Solve quadratic equations in one variable by factoring and applying the zero-product property, and interpret the solutions as the zeros of the related function (MA.912.AR.3.4).

What this topic is asking

MA.912.AR.3 asks you to solve a quadratic by factoring, using the zero-product property. The solutions are the zeros (x-intercepts) of the related parabola. On the B.E.S.T. Algebra 1 EOC this is the fastest method when the quadratic factors with integers, and it appears as equation-editor and multiple-choice items.

The zero-product property

This is the engine: a product is zero only when a factor is zero. It works only when one side is zero, which is why setting the equation to zero is the mandatory first step.

The method

1. Set to zero. Move all terms to one side: $x^2 + 3x = 10$ becomes $x^2 + 3x - 10 = 0$.
2. Factor. $(x + 5)(x - 2) = 0$.
3. Split. $x + 5 = 0$ or $x - 2 = 0$.
4. Solve. $x = -5$ or $x = 2$.

Solutions are the zeros

The solutions of $f(x) = 0$ are exactly the $x$-intercepts of $y = f(x)$, the points where the parabola crosses the $x$-axis. So "solve $x^2 - 7x + 12 = 0$" and "find the zeros of $f(x) = x^2 - 7x + 12$" are the same task. This link is why factoring is so useful for graphing.

How the B.E.S.T. EOC examines this topic

• Equation editor. Solve a factorable quadratic and enter both solutions.
• Multiple choice. Pick the solution set, with sign-reversal distractors.
• Multiselect. Select all the zeros of a function.

A clarifying idea: factoring reverses the multiplication that built the quadratic, and the zero-product property then turns one hard equation into two easy linear equations. That is the whole power of the method, splitting a degree-2 problem into two degree-1 problems.

Why setting to zero is mandatory

The first step is not a formality; the entire method collapses without it. The zero-product property only licenses the conclusion "one factor must be zero" when the product equals zero, because zero is the unique number with that property (no two nonzero numbers multiply to zero). If you factor $x^2 + 3x = 10$ as it stands into something times something equal to $10$, you learn nothing, since $10$ can be made many ways ($2 \times 5$, $1 \times 10$, $4 \times 2.5$, and so on), none of which pins down $x$. Only by writing $x^2 + 3x - 10 = 0$ and factoring the left side do you get a product equal to zero, where the property forces each factor to be considered. This is also why dividing both sides by $x$ is dangerous: it can erase the solution $x = 0$ before you ever apply the property.

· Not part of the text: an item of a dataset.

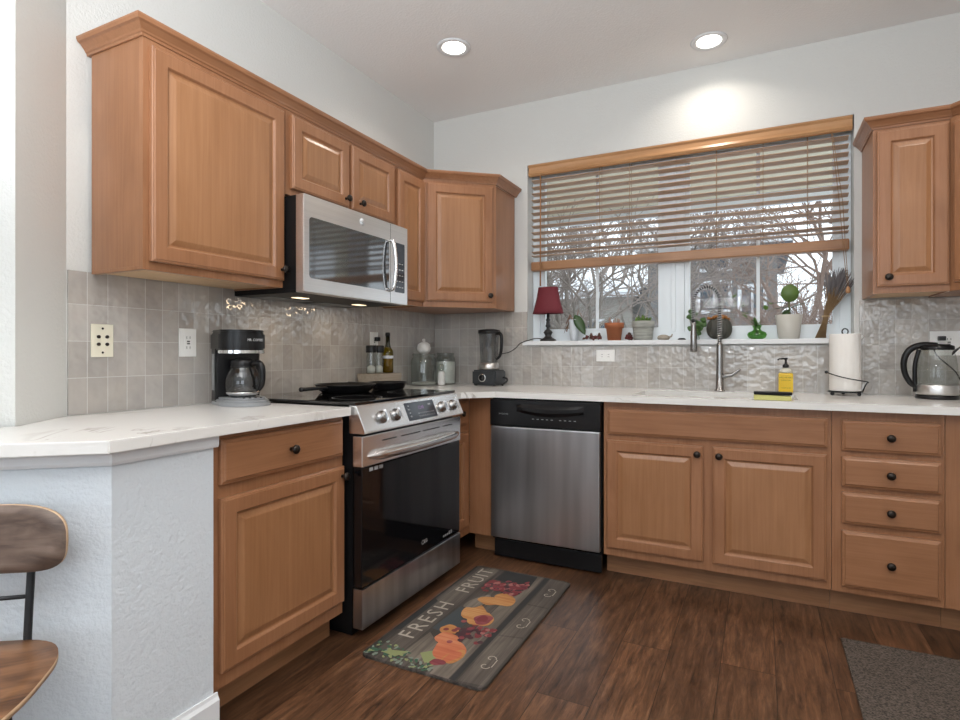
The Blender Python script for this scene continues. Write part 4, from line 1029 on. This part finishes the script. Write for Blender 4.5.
blob('mat_orange', .235, .47, .055, .075, .5); blob('mat_orange', .285, .43, .055, .06); blob('mat_plum', .295, .43, .038, .045); blob('mat_rose', .29, .435, .022, .03)
blob('mat_light', .20, .57, .035, .08, -.3); blob('mat_orange', .24, .60, .05, .04); blob('mat_orange', .30, .635, .05, .062, .3); blob('mat_orange', .275, .66, .03, .04)
for i in range(110): blob(rnd.choice(['mat_rose','mat_rose','mat_plum','mat_pink','mat_rose','mat_grape']), .245+rnd.uniform(-.09,.09), .765+rnd.gauss(0,.033), .016, .010, rnd.uniform(0,3), .12, 12, i)
def curl(cy):
    t.mi = MN.index('mat_letter')
    for sg in (-1, 1):
        for k in range(14):
            a0, a1 = .45*k, .45*(k+1)
            if k > 10: continue
            r0, r1 = .022-.0012*k, .022-.0012*(k+1); c = (.455, cy+sg*.026)
            p = [(c[0]+rr*math.cos(a), c[1]+sg*rr*math.sin(a)) for rr, a in ((r0,a0), (r0-.004,a0), (r1-.004,a1), (r1,a1))]
            flat('mat_letter', p)
    flat('mat_letter', [(.478,cy-.026), (.482,cy-.026), (.482,cy+.026), (.478,cy+.026)])
for cy in (.15, .47, .79): curl(cy)
o = t.build('kitchen_mat', MN, None, (MX0, MY0, 0)); tag(o, 'dark kitchen mat printed with fresh fruit and boards, before the range', 'mat')
m = MB().box(0, .43, 0, 1.1, .0005, .009, .003); o = m.build('floor_rug', 'rug_grey', None, (2.37,-1.935,0)); tag(o, 'plain grey-brown woven rug at the lower right of the floor', 'rug')

# ------------------------------------------------------------------ dining chair against the half wall
CA = R(39.3)
ch = thing('dining_chair', 'plywood dining chair with black metal frame against the half wall', 'chair', (.572,-2.862,0), CA)
def ply(mb, grid, th):
    top = [[mb.v(p) for p in row] for row in grid]
    return top
# seat: rounded outline, local -y is forward
m = MB(); out = []
half = [(0,.120), (.07,.112), (.13,.096), (.18,.06), (.212,-.005), (.222,-.09), (.224,-.17), (.212,-.25), (.185,-.31), (.14,-.345), (.07,-.36), (0,-.362)]
ol0 = half+[(-x, y) for x, y in half[-2:0:-1]]; ol = []
for k in range(len(ol0)):
    p0, p1, p2, p3 = [ol0[(k+j-1) % len(ol0)] for j in range(4)]
    for f in (0, .33, .67): ol.append(tuple(.5*(2*b+(c-a)*f+(2*a-5*b+4*c-d)*f*f+(3*b-a-3*c+d)*f**3) for a, b, c, d in zip(p0, p1, p2, p3)))
def shell(mb, scale, z, dz): return [mb.v((x*scale, (y+.12)*scale-.12, z-dz*(1-scale))) for x, y in ol]
def zoff(x, y): return .014*(abs(x)/.22)**2 + .010*((y+.12)/.24)**2
m.sm = True
rings_t, rings_b = [], []
for sc in (1, .8, .55, .28):
    rings_t.append([m.v((x*sc, (y+.12)*sc-.12, .455+zoff(x*sc, (y+.12)*sc-.12))) for x, y in ol])
    rings_b.append([m.v((x*sc, (y+.12)*sc-.12, .443+zoff(x*sc, (y+.12)*sc-.12))) for x, y in ol])
nn = len(ol)
for rr in (rings_t, rings_b):
    for a, b in zip(rr, rr[1:]):
        for k in range(nn): m.face((a[k], a[(k+1)%nn], b[(k+1)%nn], b[k]))
    m.face(rr[-1])
m.mi = 1
for k in range(nn): m.face((rings_t[0][k], rings_t[0][(k+1)%nn], rings_b[0][(k+1)%nn], rings_b[0][k]))
m.build('seat', ['walnut', 'ply_edge'], ch)
# backrest: superellipse outline, curved
m = MB(); m.sm = True; bx = []
def bk(x, z, off): return (x, .118-.55*(1-math.sqrt(max(0, 1-(x/.55)**2)))*1.0+.04*(z-.7)+off, z)
def ring(sc, off):
    r_ = []
    for k in range(48):
        a = 2*PI*k/48; c_, s_ = math.cos(a), math.sin(a); x = .190*sc*abs(c_)**.5*(1 if c_ > 0 else -1); z = .697+(.077*sc*abs(s_)**.62*(1 if s_ > 0 else -1))-.006*(x/.19)**2
        r_.append(m.v(bk(x, z, off)))
    return r_
fr_ = [ring(sc, 0) for sc in (1,.75,.5,.2)]; br_ = [ring(sc, .011) for sc in (1,.75,.5,.2)]
for rr in (fr_, br_):
    for a, b in zip(rr, rr[1:]):
        for k in range(48): m.face((a[k], a[(k+1)%48], b[(k+1)%48], b[k]))
    m.face(rr[-1])
m.mi = 1
for k in range(48): m.face((fr_[0][k], fr_[0][(k+1)%48], br_[0][(k+1)%48], br_[0][k]))
m.build('backrest', ['walnut_grey', 'ply_edge'], ch)
for sx in (-1, 1):
    MB().tube([(sx*.10,.108,.40), (sx*.10,.116,.50), (sx*.10,.130,.64), (sx*.10,.133,.735)], .0085, 10).build('back_post', 'black_metal', ch)
MB().tube([(-.10,.121,.560), (.10,.121,.560)], .005, 8).build('crossbar', 'black_metal', ch)
m = MB(); m.tube([(-.12,.06,.43), (.12,.06,.43)], .009, 8); m.tube([(-.12,-.22,.43), (.12,-.22,.43)], .009, 8); m.tube([(-.10,.10,.40), (-.10,.06,.43), (-.10,-.22,.43)], .008, 8); m.tube([(.10,.10,.40), (.10,.06,.43), (.10,-.22,.43)], .008, 8); m.build('seat_frame', 'black_metal', ch)
for sx in (-1, 1):
    MB().tube([(sx*.08,.05,.43), (sx*.10,.09,.004)], [.011,.009], 10).build('leg', 'black_metal', ch)
    MB().tube([(sx*.08,-.20,.43), (sx*.10,-.24,.004)], [.011,.009], 10).build('leg', 'black_metal', ch)

# ------------------------------------------------------------------ outside
o = MB().box(-30, 30, .6, 60, -.5, -.3).build('ground', 'snow'); struct(o)
pc = thing('porch_roof', 'beige porch ceiling outside seen between the blind slats', 'porch', (0,0,0))
MB().box(-1.5, 4.5, .17, 2.45, 2.62, 2.7).build('soffit', 'soffit', pc)
MB().box(-1.5, 4.5, 2.46, 2.58, 2.52, 2.85).build('fascia', 'white_trim', pc)
MB().box(-.40, -.24, 2.28, 2.42, -.29, 2.615).build('post', 'soffit', pc)
MB().box(3.6, 3.76, 2.28, 2.42, -.29, 2.615).build('post', 'soffit', pc)
def house(label, x0, x1, y0, y1, h, mt, wins, peak):
    t = thing('house', label, 'house', (x0, y0, -.3))
    W_, D_ = x1-x0, y1-y0
    MB().box(0, W_, 0, D_, 0, h).build('walls', mt, t)
    m = MB(); m.prismx([(-.5,h+.02), (D_+.5,h+.02), (D_/2,h+peak)], -.4, W_+.4); m.build('roof', 'roof_grey', t)
    m = MB(); m.prismx([(-.52,h+.06), (-.5,h+.14), (D_/2-.1,h+peak+.12), (D_/2,h+peak+.05)], -.35, W_+.35); m.build('roof_snow', 'snow', t)
    m = MB().box(-.4, W_+.4, -.56, -.52, h-.1, h+.04); m.build('eave', 'white_trim', t)
    for a, b, w_, h_ in wins:
        f = MB(); f.box(a-.1, a+w_+.1, -.06, -.001, b-.1, b, 0); f.box(a-.1, a+w_+.1, -.06, -.001, b+h_, b+h_+.1); f.box(a-.1, a, -.06, -.001, b, b+h_); f.box(a+w_, a+w_+.1, -.06, -.001, b, b+h_); f.box(a+w_/2-.03, a+w_/2+.03, -.05, -.001, b, b+h_)
        fo = f.build('window', 'white_trim', t); MB().box(a, a+w_, -.03, -.002, b, b+h_).build('pane', 'outside_glass', fo)
    return t
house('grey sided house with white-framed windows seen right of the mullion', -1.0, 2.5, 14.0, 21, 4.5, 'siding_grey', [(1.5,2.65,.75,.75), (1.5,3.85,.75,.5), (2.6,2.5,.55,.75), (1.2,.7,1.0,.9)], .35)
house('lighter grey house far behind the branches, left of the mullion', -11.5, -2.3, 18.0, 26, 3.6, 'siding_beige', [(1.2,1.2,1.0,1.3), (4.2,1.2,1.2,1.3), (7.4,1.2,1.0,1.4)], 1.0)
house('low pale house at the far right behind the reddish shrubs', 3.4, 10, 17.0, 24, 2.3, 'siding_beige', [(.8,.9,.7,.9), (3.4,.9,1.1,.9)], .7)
def tree(name, label, loc, h, seed, mt, r0, spread=.55, depth=6, lean=(0,0), n0=1, cat='tree', dec=.6):
    rn = random.Random(seed); m = MB(); tw = MB()
    def br(p, d, ln, r, k):
        n = 4; pts = [p]; q = p.copy(); dd = d.copy()
        for i in range(n):
            dd = (dd+Vector((rn.gauss(0,.10), rn.gauss(0,.10), rn.gauss(.03,.06)))).normalized(); q = q+dd*ln/n; pts.append(q.copy())
        (m if k < 3 else tw).tube(pts, [r*(1-.4*i/n) for i in range(n+1)], 6 if k < 3 else 4, False)
        if k < depth:
            for j in range(rn.choice((2,3,3) if k < 4 else (2,3))):
                a = rn.uniform(0,2*PI); sd = dd.orthogonal().normalized(); sd = Matrix.Rotation(a, 3, dd) @ sd
                nd = (dd+sd*rn.uniform(.5,1.15)*spread*1.5).normalized(); st = pts[rn.choice((2,3,4))] if j else pts[-1]
                br(st, nd, ln*rn.uniform(.62,.85), r*dec, k+1)
    for j in range(n0):
        a = rn.uniform(0,6.28); d0 = Vector((lean[0]+(.5*math.cos(a) if n0 > 1 else 0), lean[1]+(.3*math.sin(a) if n0 > 1 else 0), 1)).normalized()
        br(Vector((.15*math.cos(a)*(n0 > 1), .1*math.sin(a)*(n0 > 1), -.02)), d0, h, r0, 0)
    t = thing(name, label, cat, loc); m.build('trunk', mt, t); tw.build('branches', 'twig' if mt == 'bark' else mt, t)
    return t
tree('bare_tree', 'large bare tree with spreading branches outside the left pane', (-.15,3.9,-.3), 1.35, 11, 'bark', .062, .62, 7, (-.2,0), 6, 'tree', .66)
tree('bare_tree', 'bare tree farther off between the two houses', (-2.6,9.5,-.3), 2.2, 5, 'bark', .12, .6, 7, (.05,0), 2, 'tree', .64)
tree('bare_tree', 'slim bare tree in front of the grey house', (1.0,8.5,-.3), 1.9, 17, 'bark', .06, .55, 7, (0,0), 4, 'tree', .66)
tree('bare_shrub', 'reddish bare shrub outside the right pane behind the rubber plant', (2.6,5.4,-.3), .95, 31, 'twig_red', .028, .6, 5, (0,0), 10, 'shrub', .66)
tree('bare_shrub', 'reddish bare shrub outside behind the lavender bunch', (3.9,5.8,-.3), 1.0, 44, 'twig_red', .028, .6, 5, (0,0), 10, 'shrub', .66)
tree('bare_tree', 'reddish bare tree rising behind the right pane shrubs', (3.4,8.8,-.3), 1.9, 52, 'twig_red', .09, .6, 6, (0,0), 5)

Special cases: GCF and difference of squares

Not every factorable quadratic is a standard trinomial, and the EOC mixes in two shortcuts. When every term shares a factor, pull the GCF first: $2x^2 - 8x = 0$ becomes $2x(x - 4) = 0$, giving $x = 0$ or $x = 4$. Notice that factoring out $x$ (rather than dividing by it) preserves the $x = 0$ solution, which is why you never divide an equation by the variable. When the quadratic is a difference of squares with no middle term, factor it as a sum times a difference: $x^2 - 16 = (x + 4)(x - 4) = 0$, giving $x = \pm 4$. Recognizing these forms means you reach the zero-product step faster, without searching for a factor pair that the special pattern already hands you. After any factoring, the zero-product property finishes the solve identically.

Choosing factoring versus another method

Factoring is the fastest method when the quadratic factors over the integers, but it is a dead end when it does not. A quick test: compute $b^2 - 4ac$ mentally, or just try to find a factor pair multiplying to $ac$ and adding to $b$. If such a pair exists, factor; if the numbers are awkward (irrational roots, large primes), switch to the quadratic formula instead of forcing a factorization that will not appear. On the B.E.S.T. EOC, multiple-choice quadratics are usually designed to factor with small integers, so factoring is the efficient first attempt there, while equation-editor items asking for simplest radical form often signal that the formula is intended. Matching the method to the problem saves time you will want for the modeling items.

Try this

Q1. Solve $x^2 - 9 = 0$ by factoring. [1 point]

• Cue. $(x + 3)(x - 3) = 0$, so $x = -3$ or $x = 3$.

Q2. Solve $x^2 + 6x = 0$. [2 points]

• Cue. $x(x + 6) = 0$, so $x = 0$ or $x = -6$.